The problem worsened as the importance of Parliament declined. With the rise of 24-hour television, the importance of substantive debate declined, too. MPs were not only relatively poor but relatively insignificant, mattering less than bankers, journalists, and their own political predecessors. This parliamentary crisis of confidence seemed to peak in the “cash for questions” scandal in 1994, when a few conservative MPs were shown to have taken money—in cash—from businessmen who wanted them to make official inquiries on their behalf.

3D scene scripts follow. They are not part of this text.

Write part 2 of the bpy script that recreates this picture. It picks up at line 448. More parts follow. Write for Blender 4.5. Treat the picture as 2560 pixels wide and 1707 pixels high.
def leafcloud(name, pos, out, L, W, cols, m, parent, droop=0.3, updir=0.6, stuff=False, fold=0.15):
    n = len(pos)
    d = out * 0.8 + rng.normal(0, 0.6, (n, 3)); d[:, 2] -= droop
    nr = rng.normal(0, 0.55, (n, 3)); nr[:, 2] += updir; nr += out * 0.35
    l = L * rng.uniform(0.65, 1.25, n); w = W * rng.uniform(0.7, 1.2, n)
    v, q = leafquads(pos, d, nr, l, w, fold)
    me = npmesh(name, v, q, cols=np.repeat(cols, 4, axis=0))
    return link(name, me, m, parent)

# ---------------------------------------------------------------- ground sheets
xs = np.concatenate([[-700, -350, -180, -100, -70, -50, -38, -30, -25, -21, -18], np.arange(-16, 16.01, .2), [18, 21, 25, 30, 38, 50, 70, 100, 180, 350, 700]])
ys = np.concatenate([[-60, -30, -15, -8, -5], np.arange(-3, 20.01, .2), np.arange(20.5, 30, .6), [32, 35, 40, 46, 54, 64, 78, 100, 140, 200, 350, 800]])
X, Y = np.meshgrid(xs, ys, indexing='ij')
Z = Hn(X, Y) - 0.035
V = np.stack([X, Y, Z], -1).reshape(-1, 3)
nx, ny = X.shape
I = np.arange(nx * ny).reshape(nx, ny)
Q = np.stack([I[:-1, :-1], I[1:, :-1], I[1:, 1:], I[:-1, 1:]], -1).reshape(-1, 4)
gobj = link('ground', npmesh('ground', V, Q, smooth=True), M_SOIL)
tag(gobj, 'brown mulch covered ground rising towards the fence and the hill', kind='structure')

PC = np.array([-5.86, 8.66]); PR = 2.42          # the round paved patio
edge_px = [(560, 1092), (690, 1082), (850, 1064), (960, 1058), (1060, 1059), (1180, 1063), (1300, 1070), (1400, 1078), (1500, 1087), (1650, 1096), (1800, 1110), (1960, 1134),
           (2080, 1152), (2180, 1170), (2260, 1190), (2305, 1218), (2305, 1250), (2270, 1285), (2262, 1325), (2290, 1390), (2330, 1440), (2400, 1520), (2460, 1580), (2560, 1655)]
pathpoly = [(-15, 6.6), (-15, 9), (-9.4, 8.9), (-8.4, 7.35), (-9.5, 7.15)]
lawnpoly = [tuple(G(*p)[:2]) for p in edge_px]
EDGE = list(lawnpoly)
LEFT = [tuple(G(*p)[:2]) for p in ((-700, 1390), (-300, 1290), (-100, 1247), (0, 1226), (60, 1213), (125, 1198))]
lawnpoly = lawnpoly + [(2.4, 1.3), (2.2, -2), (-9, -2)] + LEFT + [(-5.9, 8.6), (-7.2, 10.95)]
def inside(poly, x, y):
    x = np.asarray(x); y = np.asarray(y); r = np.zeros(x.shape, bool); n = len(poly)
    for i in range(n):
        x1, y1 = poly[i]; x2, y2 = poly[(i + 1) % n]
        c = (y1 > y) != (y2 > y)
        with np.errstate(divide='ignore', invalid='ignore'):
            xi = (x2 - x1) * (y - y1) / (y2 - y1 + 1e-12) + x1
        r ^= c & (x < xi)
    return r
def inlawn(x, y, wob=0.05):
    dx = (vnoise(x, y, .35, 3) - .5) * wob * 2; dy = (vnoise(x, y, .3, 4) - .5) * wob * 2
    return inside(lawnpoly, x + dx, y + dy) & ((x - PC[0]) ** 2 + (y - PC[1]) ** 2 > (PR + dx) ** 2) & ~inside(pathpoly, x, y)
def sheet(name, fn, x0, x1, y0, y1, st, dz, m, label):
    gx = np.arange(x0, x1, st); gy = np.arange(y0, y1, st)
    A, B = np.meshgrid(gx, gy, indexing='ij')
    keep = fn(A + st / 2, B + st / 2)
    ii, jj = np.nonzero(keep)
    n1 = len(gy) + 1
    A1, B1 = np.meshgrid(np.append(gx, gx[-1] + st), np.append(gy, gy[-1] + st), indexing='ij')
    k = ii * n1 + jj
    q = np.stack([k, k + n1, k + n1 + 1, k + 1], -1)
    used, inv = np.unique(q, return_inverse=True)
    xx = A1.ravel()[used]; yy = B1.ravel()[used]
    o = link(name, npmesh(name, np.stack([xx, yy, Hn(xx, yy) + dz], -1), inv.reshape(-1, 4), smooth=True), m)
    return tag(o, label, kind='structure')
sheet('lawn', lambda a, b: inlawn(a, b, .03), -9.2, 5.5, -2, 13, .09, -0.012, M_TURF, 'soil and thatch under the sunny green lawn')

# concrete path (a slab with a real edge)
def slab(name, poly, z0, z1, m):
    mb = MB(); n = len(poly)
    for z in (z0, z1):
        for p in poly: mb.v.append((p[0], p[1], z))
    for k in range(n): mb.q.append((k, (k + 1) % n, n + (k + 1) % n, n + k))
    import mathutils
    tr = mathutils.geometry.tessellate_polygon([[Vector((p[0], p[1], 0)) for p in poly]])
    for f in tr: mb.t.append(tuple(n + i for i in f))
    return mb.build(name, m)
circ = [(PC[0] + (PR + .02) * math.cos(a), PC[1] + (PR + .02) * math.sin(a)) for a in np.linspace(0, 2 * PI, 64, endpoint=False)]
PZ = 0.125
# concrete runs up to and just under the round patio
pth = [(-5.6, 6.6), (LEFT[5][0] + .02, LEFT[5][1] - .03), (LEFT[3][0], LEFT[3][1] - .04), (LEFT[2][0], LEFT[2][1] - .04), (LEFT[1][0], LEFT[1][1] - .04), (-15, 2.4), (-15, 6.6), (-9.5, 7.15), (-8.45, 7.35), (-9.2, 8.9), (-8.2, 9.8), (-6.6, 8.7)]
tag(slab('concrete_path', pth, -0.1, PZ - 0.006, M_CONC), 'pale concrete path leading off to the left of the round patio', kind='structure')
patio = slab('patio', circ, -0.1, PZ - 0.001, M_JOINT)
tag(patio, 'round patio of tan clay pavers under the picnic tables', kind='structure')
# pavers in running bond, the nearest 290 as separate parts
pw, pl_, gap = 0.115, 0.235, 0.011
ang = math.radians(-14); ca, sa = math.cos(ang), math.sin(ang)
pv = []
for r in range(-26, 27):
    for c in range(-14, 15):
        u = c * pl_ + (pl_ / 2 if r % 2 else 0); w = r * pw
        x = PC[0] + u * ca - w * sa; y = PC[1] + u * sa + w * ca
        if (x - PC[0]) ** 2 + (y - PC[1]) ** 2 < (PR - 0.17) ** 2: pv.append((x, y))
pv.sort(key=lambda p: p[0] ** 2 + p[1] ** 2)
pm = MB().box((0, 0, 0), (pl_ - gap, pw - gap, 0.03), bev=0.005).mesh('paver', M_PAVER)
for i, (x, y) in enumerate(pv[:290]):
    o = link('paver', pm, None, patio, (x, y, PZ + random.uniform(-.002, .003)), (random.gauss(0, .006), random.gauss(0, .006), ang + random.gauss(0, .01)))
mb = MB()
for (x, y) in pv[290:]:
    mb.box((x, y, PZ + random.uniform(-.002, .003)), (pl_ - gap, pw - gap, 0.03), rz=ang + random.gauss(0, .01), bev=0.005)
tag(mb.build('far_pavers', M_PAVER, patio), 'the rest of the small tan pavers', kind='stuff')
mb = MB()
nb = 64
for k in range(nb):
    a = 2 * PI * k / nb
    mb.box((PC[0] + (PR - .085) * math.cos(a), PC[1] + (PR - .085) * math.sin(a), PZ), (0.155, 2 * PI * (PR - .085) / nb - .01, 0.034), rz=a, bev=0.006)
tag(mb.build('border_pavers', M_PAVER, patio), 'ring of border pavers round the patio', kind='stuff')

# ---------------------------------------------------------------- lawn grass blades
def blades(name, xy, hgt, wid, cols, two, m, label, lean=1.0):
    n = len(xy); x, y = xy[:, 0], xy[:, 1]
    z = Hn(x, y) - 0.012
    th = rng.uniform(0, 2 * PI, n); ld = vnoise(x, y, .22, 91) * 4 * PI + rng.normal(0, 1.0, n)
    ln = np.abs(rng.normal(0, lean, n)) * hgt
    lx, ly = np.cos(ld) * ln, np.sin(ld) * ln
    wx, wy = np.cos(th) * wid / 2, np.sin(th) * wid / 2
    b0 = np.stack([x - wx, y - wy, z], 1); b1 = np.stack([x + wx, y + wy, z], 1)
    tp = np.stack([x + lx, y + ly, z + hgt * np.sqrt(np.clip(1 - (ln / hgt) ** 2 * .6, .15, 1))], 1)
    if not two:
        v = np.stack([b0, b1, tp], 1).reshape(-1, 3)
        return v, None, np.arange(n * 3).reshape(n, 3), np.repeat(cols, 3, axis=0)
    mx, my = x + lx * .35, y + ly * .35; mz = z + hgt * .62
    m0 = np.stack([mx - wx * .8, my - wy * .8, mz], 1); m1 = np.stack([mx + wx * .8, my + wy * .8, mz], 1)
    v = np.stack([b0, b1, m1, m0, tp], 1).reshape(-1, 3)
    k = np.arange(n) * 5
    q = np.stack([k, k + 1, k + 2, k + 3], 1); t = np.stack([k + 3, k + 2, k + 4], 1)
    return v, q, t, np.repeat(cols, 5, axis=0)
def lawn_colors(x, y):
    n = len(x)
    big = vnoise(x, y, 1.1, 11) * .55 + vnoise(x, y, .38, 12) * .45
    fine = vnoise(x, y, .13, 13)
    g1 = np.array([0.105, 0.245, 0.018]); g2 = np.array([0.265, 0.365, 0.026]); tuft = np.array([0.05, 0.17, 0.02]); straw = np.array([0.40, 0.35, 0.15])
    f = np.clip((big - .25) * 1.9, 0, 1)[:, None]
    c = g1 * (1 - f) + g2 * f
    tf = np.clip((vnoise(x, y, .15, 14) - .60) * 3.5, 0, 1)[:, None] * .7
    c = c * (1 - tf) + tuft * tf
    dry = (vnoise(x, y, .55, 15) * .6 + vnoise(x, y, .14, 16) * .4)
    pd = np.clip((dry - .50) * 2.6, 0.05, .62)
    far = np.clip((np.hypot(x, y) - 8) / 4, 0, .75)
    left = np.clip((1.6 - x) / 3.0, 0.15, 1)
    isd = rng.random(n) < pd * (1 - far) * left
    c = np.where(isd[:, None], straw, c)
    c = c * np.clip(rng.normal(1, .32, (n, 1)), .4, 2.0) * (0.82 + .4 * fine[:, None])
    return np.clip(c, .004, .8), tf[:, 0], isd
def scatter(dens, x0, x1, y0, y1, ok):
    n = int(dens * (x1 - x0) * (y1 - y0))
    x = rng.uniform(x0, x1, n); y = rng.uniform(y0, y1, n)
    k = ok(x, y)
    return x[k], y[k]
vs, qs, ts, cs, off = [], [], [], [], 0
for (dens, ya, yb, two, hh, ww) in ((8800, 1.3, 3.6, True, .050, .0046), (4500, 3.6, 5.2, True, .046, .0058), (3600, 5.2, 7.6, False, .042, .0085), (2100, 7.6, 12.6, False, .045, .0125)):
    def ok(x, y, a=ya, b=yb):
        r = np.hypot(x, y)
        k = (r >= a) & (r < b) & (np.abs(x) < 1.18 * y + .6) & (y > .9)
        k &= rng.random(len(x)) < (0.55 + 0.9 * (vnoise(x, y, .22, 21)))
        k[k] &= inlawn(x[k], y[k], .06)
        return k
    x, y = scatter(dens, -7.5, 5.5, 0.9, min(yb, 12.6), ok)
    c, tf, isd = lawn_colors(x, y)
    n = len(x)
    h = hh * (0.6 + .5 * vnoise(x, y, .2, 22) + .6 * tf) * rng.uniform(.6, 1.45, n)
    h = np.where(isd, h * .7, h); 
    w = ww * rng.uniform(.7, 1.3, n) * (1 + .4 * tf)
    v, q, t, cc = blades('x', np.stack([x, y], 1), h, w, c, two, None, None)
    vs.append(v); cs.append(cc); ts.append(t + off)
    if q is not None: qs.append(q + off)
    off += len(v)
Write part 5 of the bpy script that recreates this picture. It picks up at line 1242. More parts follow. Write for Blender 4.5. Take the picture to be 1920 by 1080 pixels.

Back then, a solution seemed imminent: Crusading against parliamentary “sleaze,” Tony Blair’s Labor Party cruised to victory in 1997, ending 18 years of Conservative rule. This time around, after 12 years of Labor rule, there are no white knights. All three major British political parties—Conservative, Labor, Liberal Democrat—have been damaged by the expenses scandal, which is unfolding just as Britain enters a deep recession (itself partly the consequence of the outsize bonus culture). As a result, the next elections may well bring into Parliament a gaggle of political independents—or representatives of the xenophobic British National Party.

Or they may simply reveal new depths of voter apathy. If the declining prestige of Parliament is a part of the source of this scandal, a far more dramatic decline in the prestige of Parliament will be the result. That feeling, so palpable in London, and in New York, and in Washington—that “I’m clever; I work hard; so I deserve to be richer, even at someone else’s expense”—helped bring down Lehman Bros., helped create the Madoff pyramid, and has now damaged the ancient House of Commons. Which venerable institution is going to fall next?